Estoy aquí. Recién nacido. O más bien, acabado de despertar.
A veces es suficiente ser tras haber dormido. Alguito. Un poquito. O todo lo que podríamos haber desconectado en unas circunstancias normales de sueño. En un día cualquiera.
Hoy es uno de esos día. También es un día especial que está a punto de nacer. ¿Es acaso este el día en el que por fin todo se desenmaraña?
Amplificar el efecto de lo que hacemos, y conseguir llegar al valor social de lo que anhelamos. Colectivamente. Desde una perspectiva de transformación asumible. A partir de un juego. A partir de un nuevo juego de rol.
Yo soy el rol-maker.
O al menos el que construye la narrativa.

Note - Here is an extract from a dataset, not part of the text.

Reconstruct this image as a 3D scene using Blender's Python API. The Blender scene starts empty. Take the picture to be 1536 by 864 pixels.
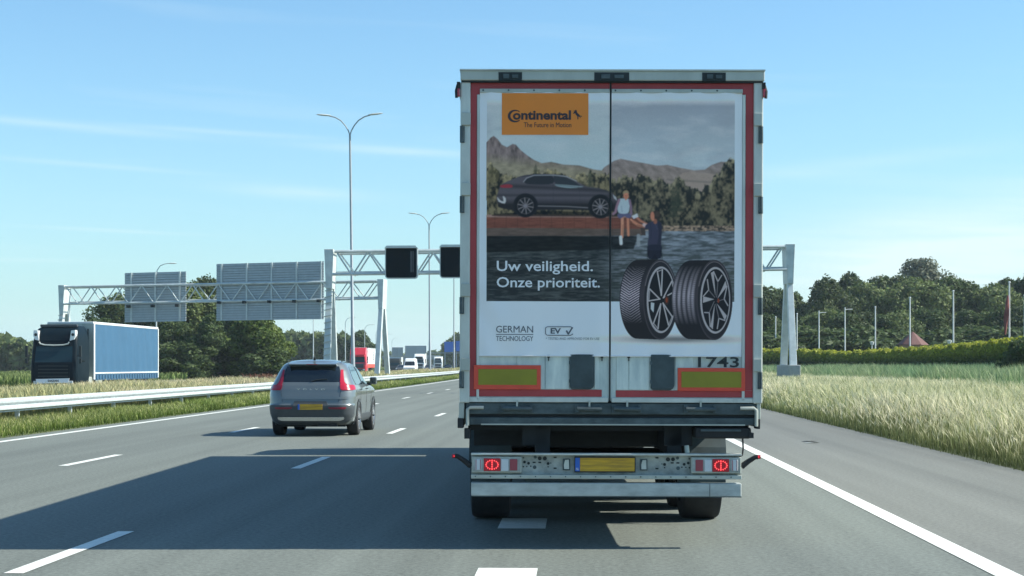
import bpy, bmesh, math, random
import numpy as np
from mathutils import Vector, Matrix
S = bpy.context.scene
COL = S.collection
PI = math.pi
rad = math.radians
# ------------------------------------------------------------------ camera
F = 2428.0                      # focal length in photo pixels (1536 wide)
EYE = 1.55
cd = bpy.data.cameras.new('camera')
cam = bpy.data.objects.new('camera', cd); COL.objects.link(cam)
cam.location = (0, 0, EYE); cam.rotation_euler = (PI/2, 0, 0)
cd.sensor_width = 36; cd.lens = 36*F/1536
cd.shift_y = 114/1536
cd.clip_start = 0.1; cd.clip_end = 12000
S.camera = cam
S.render.resolution_x = 1024; S.render.resolution_y = 576
# ------------------------------------------------------------------ light
SUN_EL = rad(40.3)
SUN_AZ = rad(90.0)              # clockwise from +Y: the sun stands to the right
w = bpy.data.worlds.new('World'); S.world = w; w.use_nodes = True
nt = w.node_tree; N = nt.nodes; L = nt.links
bg = N['Background']; bg.inputs[1].default_value = 0.10
sky = N.new('ShaderNodeTexSky'); sky.sky_type = 'NISHITA'; sky.sun_disc = False
sky.sun_elevation = SUN_EL; sky.sun_rotation = SUN_AZ
sky.air_density = 1.0; sky.dust_density = 0.6; sky.ozone_density = 2.2; sky.altitude = 0
def wn(t, **k):
    n = N.new(t)
    for a, b in k.items(): setattr(n, a, b)
    return n
def wm(op, a, b=None, clamp=False):
    n = N.new('ShaderNodeMath'); n.operation = op; n.use_clamp = clamp
    for i, x in enumerate((a, b)):
        if x is None: continue
        if isinstance(x, (int, float)): n.inputs[i].default_value = x
        else: L.new(x, n.inputs[i])
    return n.outputs[0]
tint = wn('ShaderNodeMix', data_type='RGBA', blend_type='MULTIPLY'); tint.inputs[0].default_value = 1
L.new(sky.outputs[0], tint.inputs[6]); tint.inputs[7].default_value = (0.75, 1.05, 1.16, 1)
tc = wn('ShaderNodeTexCoord'); sp = wn('ShaderNodeSeparateXYZ'); L.new(tc.outputs['Generated'], sp.inputs[0])
az = wm('ARCTAN2', sp.outputs[0], sp.outputs[1]); el = wm('ARCSINE', sp.outputs[2])
# thin cirrus: stretched noise in azimuth / elevation plus a few long streaks
cv = wn('ShaderNodeCombineXYZ'); L.new(wm('MULTIPLY', az, 3.0), cv.inputs[0]); L.new(wm('MULTIPLY', wm('ADD', el, wm('MULTIPLY', az, 0.05)), 42.0), cv.inputs[1])
nz = wn('ShaderNodeTexNoise'); L.new(cv.outputs[0], nz.inputs['Vector']); nz.inputs['Scale'].default_value = 1.1; nz.inputs['Detail'].default_value = 4; nz.inputs['Roughness'].default_value = 0.5
cir = wm('MULTIPLY', wm('SUBTRACT', nz.outputs[0], 0.56, True), 0.6)
nf = wn('ShaderNodeTexNoise'); L.new(cv.outputs[0], nf.inputs['Vector']); nf.inputs['Scale'].default_value = 3.5; nf.inputs['Detail'].default_value = 5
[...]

Pero, ¿de qué juego? Ni yo se.
El mio es muy personal.
Es mi juego social.
Mi juego personal.
Mi razón de ser/estar.
En este contexto me juego todo.
Y desde aquí debo desbordar la frontera de contenerme para no salirme del propio cauce que transporta mis aguas mentales.
En medio de la tormenta, mi sentimiento en este momento sigue siendo de gratitud, de haber pasado lo peor, de tener que asumir estar en el contexto de un estado de consciencia más próximo al que en su día se sembró cerca de la raison d’être que me fue revelada. He descubierto el último velo. Y de pronto estoy dentro de quién verdaderamente soy.
Los tiempos de mi narrativa y los del tiempo mismo se comienzan a entrelazar. Al fin de cuentas son nueve dimensiones que se entrelazan en un elemento primordial de mi propio porvenir. No puedo dejar de pensar que el camino que sigo va encaminado al caminar que condiciona la distancia que proyecta mi zancada. Lo más que puedo hacer es mantener las piernas en forma, seguir pedaleando, trasladando el ejercicio de mi entrenamiento a un nivel distinto al de la ejecución de mi puesta en escena. Es así, estando en dos sitios a la vez, y en varias dimensiones intercontectadas por mi propia tiranía, lo que finalmente converge en el ser que un día será lo que mi personaje evolucione en cada uno de sus multiversos particulares.
Ticataluña es especial, quizás porque mana del Tico Commons. Pero esto no es posible desvelarlo sin crear polémica en un mundo dualizado. Sólo se puede asumir si podemos prevenir que lo que aquí está pasando sea matizado por el cantar eterno de un ritmo caribeño que viene del más allá.
La capital de toda esta sinfonía es un isla, o más bien un islote, en el que los habitantes son de otra especie. Su nombre: Guayabo. La ilusión de un sitio que en circunstancias mediterráneas estaría desbordado por la masiva llegada de turistas en piraguas que han alquilado desde el puerto. En cambio, en el imaginario ticatalán, Guayabo se presenta como el eje fundamental entre lo que un día fue, más allá de nuestros días, a lo que acontenció en el continente que ahora llamamos nuevo, sin ruborizarnos, como si antes de aquello viviéramos (inclusive usted mismo, hoy, al pensar como usted piensa) en un mundo de tan sólo dos dimensiones; en una tierra plana.
La visión de Guayabo sólo puede visualizarse en la pintura del maestro don Isiodro Con Won. Su destello nos proyecta como elemento sagrado de una configuración que no está en el sitio en el que debería estar, sino en el su proyección más allá de nuestro status quo, en dirección ortogonal, conecta nuestra luz con la que emana de la consciencia multiversal de los mundos que conectan el arte de don Isidro con el mio.